* _CHALLENGE_: Write out all of the data without omission, exactly as shown.

* _GIVEN INFORMATION_:

━━━━━━━━

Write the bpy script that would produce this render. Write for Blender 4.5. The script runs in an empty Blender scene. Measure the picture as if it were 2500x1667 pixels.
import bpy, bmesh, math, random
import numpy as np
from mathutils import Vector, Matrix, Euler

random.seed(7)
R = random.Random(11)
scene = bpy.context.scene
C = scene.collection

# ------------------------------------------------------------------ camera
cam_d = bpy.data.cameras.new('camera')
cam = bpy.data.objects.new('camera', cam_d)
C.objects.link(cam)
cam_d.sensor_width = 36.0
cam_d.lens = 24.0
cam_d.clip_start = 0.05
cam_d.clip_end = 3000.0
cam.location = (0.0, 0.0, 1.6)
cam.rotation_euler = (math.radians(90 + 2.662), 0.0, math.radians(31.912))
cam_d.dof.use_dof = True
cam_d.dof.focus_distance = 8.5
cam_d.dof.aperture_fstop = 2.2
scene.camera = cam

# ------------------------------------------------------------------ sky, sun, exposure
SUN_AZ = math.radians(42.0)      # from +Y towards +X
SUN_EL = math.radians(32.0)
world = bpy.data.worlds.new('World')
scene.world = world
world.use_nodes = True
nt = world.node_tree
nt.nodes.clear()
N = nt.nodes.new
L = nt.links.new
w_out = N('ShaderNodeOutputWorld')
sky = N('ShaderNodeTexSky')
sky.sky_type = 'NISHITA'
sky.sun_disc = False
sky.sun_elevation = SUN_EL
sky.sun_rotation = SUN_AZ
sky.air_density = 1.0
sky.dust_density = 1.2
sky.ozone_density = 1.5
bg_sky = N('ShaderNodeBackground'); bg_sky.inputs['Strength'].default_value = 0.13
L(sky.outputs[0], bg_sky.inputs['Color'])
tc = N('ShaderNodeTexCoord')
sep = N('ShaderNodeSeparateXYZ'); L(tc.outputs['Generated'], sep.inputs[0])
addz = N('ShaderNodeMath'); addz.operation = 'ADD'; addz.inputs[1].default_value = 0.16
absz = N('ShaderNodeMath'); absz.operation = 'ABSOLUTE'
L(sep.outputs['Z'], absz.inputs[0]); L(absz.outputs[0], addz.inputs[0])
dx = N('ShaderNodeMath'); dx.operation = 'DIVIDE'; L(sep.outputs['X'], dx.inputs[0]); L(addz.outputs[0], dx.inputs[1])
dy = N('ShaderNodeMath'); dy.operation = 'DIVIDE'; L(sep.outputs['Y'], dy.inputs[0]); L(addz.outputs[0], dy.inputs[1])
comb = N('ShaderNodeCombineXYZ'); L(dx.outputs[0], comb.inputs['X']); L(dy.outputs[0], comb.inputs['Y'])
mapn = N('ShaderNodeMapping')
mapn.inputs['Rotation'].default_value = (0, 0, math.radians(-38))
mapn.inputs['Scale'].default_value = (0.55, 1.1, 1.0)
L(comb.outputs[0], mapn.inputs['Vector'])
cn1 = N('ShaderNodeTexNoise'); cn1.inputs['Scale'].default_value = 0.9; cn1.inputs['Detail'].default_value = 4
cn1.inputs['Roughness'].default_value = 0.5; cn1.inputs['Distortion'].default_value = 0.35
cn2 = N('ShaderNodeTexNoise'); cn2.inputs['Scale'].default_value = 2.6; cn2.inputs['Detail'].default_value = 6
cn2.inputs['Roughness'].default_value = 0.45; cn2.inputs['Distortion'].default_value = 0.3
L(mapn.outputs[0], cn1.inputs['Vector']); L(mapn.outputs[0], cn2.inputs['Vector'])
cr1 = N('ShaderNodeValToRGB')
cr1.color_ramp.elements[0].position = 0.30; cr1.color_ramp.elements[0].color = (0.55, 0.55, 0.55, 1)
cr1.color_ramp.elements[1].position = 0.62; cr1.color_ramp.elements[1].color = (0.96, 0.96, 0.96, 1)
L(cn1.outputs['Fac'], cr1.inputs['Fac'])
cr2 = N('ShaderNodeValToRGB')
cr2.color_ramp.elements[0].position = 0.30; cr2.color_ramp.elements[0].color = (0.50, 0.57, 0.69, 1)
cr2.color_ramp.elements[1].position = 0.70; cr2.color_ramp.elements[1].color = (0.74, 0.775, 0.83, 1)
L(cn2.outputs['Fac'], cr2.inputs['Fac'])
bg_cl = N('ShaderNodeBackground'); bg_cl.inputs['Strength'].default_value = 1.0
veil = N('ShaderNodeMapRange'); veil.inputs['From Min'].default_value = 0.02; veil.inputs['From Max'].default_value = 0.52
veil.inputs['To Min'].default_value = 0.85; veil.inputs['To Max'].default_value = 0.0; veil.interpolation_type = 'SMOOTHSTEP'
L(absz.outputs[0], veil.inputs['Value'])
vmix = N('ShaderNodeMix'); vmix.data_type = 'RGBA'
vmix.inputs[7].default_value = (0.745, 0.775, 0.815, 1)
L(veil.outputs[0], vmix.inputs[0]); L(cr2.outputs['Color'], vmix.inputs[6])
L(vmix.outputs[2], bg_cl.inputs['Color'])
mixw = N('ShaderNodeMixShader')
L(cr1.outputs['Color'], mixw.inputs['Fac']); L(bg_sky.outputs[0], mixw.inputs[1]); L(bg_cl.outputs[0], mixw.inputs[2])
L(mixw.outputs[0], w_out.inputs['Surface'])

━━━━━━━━

* _RESPONSE TO THIS EXERCISE_:
Write the bpy script that would produce this render. Write for Blender 4.5. The script runs in an empty Blender scene. Measure the picture as if it were 2500x1667 pixels.
import bpy, bmesh, math, random
import numpy as np
from mathutils import Vector, Matrix, Euler

random.seed(7)
R = random.Random(11)
scene = bpy.context.scene
C = scene.collection

# ------------------------------------------------------------------ camera
cam_d = bpy.data.cameras.new('camera')
cam = bpy.data.objects.new('camera', cam_d)
C.objects.link(cam)
cam_d.sensor_width = 36.0
cam_d.lens = 24.0
cam_d.clip_start = 0.05
cam_d.clip_end = 3000.0
cam.location = (0.0, 0.0, 1.6)
cam.rotation_euler = (math.radians(90 + 2.662), 0.0, math.radians(31.912))
cam_d.dof.use_dof = True
cam_d.dof.focus_distance = 8.5
cam_d.dof.aperture_fstop = 2.2
scene.camera = cam

# ------------------------------------------------------------------ sky, sun, exposure
SUN_AZ = math.radians(42.0)      # from +Y towards +X
SUN_EL = math.radians(32.0)
world = bpy.data.worlds.new('World')
scene.world = world
world.use_nodes = True
nt = world.node_tree
nt.nodes.clear()
N = nt.nodes.new
L = nt.links.new
w_out = N('ShaderNodeOutputWorld')
sky = N('ShaderNodeTexSky')
sky.sky_type = 'NISHITA'
sky.sun_disc = False
sky.sun_elevation = SUN_EL
sky.sun_rotation = SUN_AZ
sky.air_density = 1.0
sky.dust_density = 1.2
sky.ozone_density = 1.5
bg_sky = N('ShaderNodeBackground'); bg_sky.inputs['Strength'].default_value = 0.13
L(sky.outputs[0], bg_sky.inputs['Color'])
tc = N('ShaderNodeTexCoord')
sep = N('ShaderNodeSeparateXYZ'); L(tc.outputs['Generated'], sep.inputs[0])
addz = N('ShaderNodeMath'); addz.operation = 'ADD'; addz.inputs[1].default_value = 0.16
absz = N('ShaderNodeMath'); absz.operation = 'ABSOLUTE'
L(sep.outputs['Z'], absz.inputs[0]); L(absz.outputs[0], addz.inputs[0])
dx = N('ShaderNodeMath'); dx.operation = 'DIVIDE'; L(sep.outputs['X'], dx.inputs[0]); L(addz.outputs[0], dx.inputs[1])
dy = N('ShaderNodeMath'); dy.operation = 'DIVIDE'; L(sep.outputs['Y'], dy.inputs[0]); L(addz.outputs[0], dy.inputs[1])
comb = N('ShaderNodeCombineXYZ'); L(dx.outputs[0], comb.inputs['X']); L(dy.outputs[0], comb.inputs['Y'])
mapn = N('ShaderNodeMapping')
mapn.inputs['Rotation'].default_value = (0, 0, math.radians(-38))
mapn.inputs['Scale'].default_value = (0.55, 1.1, 1.0)
L(comb.outputs[0], mapn.inputs['Vector'])
cn1 = N('ShaderNodeTexNoise'); cn1.inputs['Scale'].default_value = 0.9; cn1.inputs['Detail'].default_value = 4
cn1.inputs['Roughness'].default_value = 0.5; cn1.inputs['Distortion'].default_value = 0.35
cn2 = N('ShaderNodeTexNoise'); cn2.inputs['Scale'].default_value = 2.6; cn2.inputs['Detail'].default_value = 6
cn2.inputs['Roughness'].default_value = 0.45; cn2.inputs['Distortion'].default_value = 0.3
L(mapn.outputs[0], cn1.inputs['Vector']); L(mapn.outputs[0], cn2.inputs['Vector'])
cr1 = N('ShaderNodeValToRGB')
cr1.color_ramp.elements[0].position = 0.30; cr1.color_ramp.elements[0].color = (0.55, 0.55, 0.55, 1)
cr1.color_ramp.elements[1].position = 0.62; cr1.color_ramp.elements[1].color = (0.96, 0.96, 0.96, 1)
L(cn1.outputs['Fac'], cr1.inputs['Fac'])
cr2 = N('ShaderNodeValToRGB')
cr2.color_ramp.elements[0].position = 0.30; cr2.color_ramp.elements[0].color = (0.50, 0.57, 0.69, 1)
cr2.color_ramp.elements[1].position = 0.70; cr2.color_ramp.elements[1].color = (0.74, 0.775, 0.83, 1)
L(cn2.outputs['Fac'], cr2.inputs['Fac'])
bg_cl = N('ShaderNodeBackground'); bg_cl.inputs['Strength'].default_value = 1.0
veil = N('ShaderNodeMapRange'); veil.inputs['From Min'].default_value = 0.02; veil.inputs['From Max'].default_value = 0.52
veil.inputs['To Min'].default_value = 0.85; veil.inputs['To Max'].default_value = 0.0; veil.interpolation_type = 'SMOOTHSTEP'
L(absz.outputs[0], veil.inputs['Value'])
vmix = N('ShaderNodeMix'); vmix.data_type = 'RGBA'
vmix.inputs[7].default_value = (0.745, 0.775, 0.815, 1)
L(veil.outputs[0], vmix.inputs[0]); L(cr2.outputs['Color'], vmix.inputs[6])
L(vmix.outputs[2], bg_cl.inputs['Color'])
mixw = N('ShaderNodeMixShader')
L(cr1.outputs['Color'], mixw.inputs['Fac']); L(bg_sky.outputs[0], mixw.inputs[1]); L(bg_cl.outputs[0], mixw.inputs[2])
L(mixw.outputs[0], w_out.inputs['Surface'])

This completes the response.